**REQUEST:** Find the string "from" in the entries and copy each line that has it.

[Scenes as source code]
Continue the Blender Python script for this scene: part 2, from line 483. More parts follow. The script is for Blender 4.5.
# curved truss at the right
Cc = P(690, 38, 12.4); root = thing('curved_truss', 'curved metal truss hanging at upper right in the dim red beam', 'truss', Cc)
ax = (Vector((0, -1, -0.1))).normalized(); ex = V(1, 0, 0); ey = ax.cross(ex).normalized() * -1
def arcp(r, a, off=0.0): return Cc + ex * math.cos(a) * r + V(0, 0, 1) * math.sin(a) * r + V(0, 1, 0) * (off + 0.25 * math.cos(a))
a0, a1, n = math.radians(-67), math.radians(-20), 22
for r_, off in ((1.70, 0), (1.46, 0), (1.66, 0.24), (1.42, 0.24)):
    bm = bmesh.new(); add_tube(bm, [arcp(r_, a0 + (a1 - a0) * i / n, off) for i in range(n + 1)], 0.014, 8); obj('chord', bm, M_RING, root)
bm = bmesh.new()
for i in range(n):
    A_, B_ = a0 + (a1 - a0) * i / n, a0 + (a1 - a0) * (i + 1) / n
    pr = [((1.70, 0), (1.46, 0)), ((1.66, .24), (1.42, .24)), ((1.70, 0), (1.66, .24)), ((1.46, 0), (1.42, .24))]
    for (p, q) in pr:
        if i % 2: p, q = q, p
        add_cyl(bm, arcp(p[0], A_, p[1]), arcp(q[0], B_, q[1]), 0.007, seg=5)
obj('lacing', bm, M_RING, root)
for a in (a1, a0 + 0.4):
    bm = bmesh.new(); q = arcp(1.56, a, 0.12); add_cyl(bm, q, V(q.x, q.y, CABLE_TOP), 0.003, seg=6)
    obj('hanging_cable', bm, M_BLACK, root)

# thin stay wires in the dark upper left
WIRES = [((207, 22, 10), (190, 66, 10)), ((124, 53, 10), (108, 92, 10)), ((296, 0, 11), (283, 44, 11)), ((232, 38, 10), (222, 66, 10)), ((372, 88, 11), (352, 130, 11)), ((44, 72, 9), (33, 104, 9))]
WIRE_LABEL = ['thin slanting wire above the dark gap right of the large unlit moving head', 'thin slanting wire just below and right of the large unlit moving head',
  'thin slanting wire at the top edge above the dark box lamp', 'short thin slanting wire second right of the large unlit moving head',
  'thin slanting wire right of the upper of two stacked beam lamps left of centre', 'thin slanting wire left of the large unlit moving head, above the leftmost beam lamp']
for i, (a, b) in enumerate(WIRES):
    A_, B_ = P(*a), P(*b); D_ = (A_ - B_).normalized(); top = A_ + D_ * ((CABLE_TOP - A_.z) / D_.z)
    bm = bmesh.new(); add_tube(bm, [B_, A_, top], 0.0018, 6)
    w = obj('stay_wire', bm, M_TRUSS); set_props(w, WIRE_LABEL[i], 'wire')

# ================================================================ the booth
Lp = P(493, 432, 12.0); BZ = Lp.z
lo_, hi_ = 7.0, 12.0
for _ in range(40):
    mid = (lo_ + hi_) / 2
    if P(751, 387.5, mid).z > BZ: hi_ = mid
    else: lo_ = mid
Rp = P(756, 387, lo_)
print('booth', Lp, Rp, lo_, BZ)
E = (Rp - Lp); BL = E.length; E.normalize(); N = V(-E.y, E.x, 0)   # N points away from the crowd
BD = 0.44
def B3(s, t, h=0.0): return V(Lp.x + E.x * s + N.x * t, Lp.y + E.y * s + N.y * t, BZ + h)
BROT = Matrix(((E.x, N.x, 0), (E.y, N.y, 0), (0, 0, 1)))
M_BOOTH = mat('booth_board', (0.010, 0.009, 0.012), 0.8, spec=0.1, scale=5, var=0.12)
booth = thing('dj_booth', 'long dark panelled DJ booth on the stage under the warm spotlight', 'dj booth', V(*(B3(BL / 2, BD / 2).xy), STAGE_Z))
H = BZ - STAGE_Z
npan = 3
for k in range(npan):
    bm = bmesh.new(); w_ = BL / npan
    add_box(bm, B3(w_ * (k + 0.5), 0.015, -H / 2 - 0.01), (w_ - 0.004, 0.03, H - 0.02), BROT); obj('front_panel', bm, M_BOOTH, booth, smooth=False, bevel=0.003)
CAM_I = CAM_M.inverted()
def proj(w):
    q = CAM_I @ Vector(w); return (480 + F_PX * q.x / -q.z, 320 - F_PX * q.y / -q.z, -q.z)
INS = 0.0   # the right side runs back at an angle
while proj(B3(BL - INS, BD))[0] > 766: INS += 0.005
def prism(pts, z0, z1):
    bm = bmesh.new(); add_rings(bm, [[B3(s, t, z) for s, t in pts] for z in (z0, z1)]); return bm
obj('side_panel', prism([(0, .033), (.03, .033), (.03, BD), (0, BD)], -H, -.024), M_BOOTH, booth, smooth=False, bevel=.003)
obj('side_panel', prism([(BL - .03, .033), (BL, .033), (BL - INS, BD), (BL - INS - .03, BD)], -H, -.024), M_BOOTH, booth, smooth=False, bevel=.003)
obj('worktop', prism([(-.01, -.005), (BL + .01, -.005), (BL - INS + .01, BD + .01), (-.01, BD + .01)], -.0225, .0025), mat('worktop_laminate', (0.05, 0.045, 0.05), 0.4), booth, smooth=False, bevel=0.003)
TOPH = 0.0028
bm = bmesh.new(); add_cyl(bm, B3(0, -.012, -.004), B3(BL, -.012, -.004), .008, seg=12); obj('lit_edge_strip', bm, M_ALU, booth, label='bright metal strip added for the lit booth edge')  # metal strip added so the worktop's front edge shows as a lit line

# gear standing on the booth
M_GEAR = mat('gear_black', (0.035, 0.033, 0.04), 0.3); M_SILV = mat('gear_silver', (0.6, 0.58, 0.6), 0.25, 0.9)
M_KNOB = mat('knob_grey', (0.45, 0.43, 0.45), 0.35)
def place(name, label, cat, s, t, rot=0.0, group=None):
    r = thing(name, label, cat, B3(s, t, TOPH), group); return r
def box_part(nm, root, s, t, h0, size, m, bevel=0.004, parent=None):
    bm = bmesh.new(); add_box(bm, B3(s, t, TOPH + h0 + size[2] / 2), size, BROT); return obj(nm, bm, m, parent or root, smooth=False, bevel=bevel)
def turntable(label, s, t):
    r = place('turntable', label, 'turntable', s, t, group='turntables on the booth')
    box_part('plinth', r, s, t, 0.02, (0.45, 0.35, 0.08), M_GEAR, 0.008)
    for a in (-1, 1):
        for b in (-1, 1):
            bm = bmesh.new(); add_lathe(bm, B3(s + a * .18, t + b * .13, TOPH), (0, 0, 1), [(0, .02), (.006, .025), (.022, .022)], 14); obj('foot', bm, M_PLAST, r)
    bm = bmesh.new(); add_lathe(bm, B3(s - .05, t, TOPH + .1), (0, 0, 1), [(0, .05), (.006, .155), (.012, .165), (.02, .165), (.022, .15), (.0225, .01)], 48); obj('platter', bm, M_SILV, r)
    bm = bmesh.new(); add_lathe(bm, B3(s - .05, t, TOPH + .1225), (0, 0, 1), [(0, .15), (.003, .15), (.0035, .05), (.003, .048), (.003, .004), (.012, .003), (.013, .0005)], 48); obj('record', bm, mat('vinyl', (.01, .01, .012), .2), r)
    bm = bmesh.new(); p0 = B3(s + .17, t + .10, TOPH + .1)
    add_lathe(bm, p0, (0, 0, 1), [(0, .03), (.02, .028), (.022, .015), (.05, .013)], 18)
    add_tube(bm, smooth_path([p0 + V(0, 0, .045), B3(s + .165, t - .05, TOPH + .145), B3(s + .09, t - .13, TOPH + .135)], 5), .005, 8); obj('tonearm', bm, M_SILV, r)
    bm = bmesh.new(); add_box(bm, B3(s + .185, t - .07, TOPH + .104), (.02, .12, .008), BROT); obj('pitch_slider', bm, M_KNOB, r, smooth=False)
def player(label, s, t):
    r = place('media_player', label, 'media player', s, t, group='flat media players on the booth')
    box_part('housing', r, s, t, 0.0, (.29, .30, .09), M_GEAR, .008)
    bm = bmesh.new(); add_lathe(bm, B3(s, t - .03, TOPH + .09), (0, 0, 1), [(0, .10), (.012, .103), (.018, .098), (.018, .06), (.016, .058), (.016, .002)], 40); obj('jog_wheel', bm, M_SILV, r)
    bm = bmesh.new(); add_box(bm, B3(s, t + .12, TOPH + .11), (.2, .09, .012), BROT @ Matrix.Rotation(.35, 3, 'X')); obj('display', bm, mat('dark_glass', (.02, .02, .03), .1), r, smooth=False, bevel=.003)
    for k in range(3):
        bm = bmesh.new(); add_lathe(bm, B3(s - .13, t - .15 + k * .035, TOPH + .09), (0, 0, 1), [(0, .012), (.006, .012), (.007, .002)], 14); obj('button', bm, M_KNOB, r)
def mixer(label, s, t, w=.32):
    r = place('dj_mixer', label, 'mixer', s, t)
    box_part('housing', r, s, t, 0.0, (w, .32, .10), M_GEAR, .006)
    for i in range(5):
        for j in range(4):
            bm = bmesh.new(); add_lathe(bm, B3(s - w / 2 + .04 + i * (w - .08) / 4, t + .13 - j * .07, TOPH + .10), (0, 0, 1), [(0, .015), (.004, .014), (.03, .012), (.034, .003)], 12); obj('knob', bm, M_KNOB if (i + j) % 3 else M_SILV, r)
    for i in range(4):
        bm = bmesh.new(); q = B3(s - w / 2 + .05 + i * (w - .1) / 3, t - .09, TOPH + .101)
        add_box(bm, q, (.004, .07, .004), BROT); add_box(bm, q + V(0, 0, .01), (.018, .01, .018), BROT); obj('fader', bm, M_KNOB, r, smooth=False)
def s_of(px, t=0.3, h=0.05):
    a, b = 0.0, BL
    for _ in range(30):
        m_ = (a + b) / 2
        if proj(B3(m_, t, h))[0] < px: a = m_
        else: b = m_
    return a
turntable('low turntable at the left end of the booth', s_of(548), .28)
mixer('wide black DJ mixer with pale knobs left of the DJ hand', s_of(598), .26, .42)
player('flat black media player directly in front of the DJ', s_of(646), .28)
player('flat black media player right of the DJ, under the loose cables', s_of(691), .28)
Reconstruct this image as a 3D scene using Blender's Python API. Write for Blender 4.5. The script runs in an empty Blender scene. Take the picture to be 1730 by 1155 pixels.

**WRITTEN REPLY:**
Continue the Blender Python script for this scene: part 2, from line 483. More parts follow. The script is for Blender 4.5.
E = (Rp - Lp); BL = E.length; E.normalize(); N = V(-E.y, E.x, 0)   # N points away from the crowd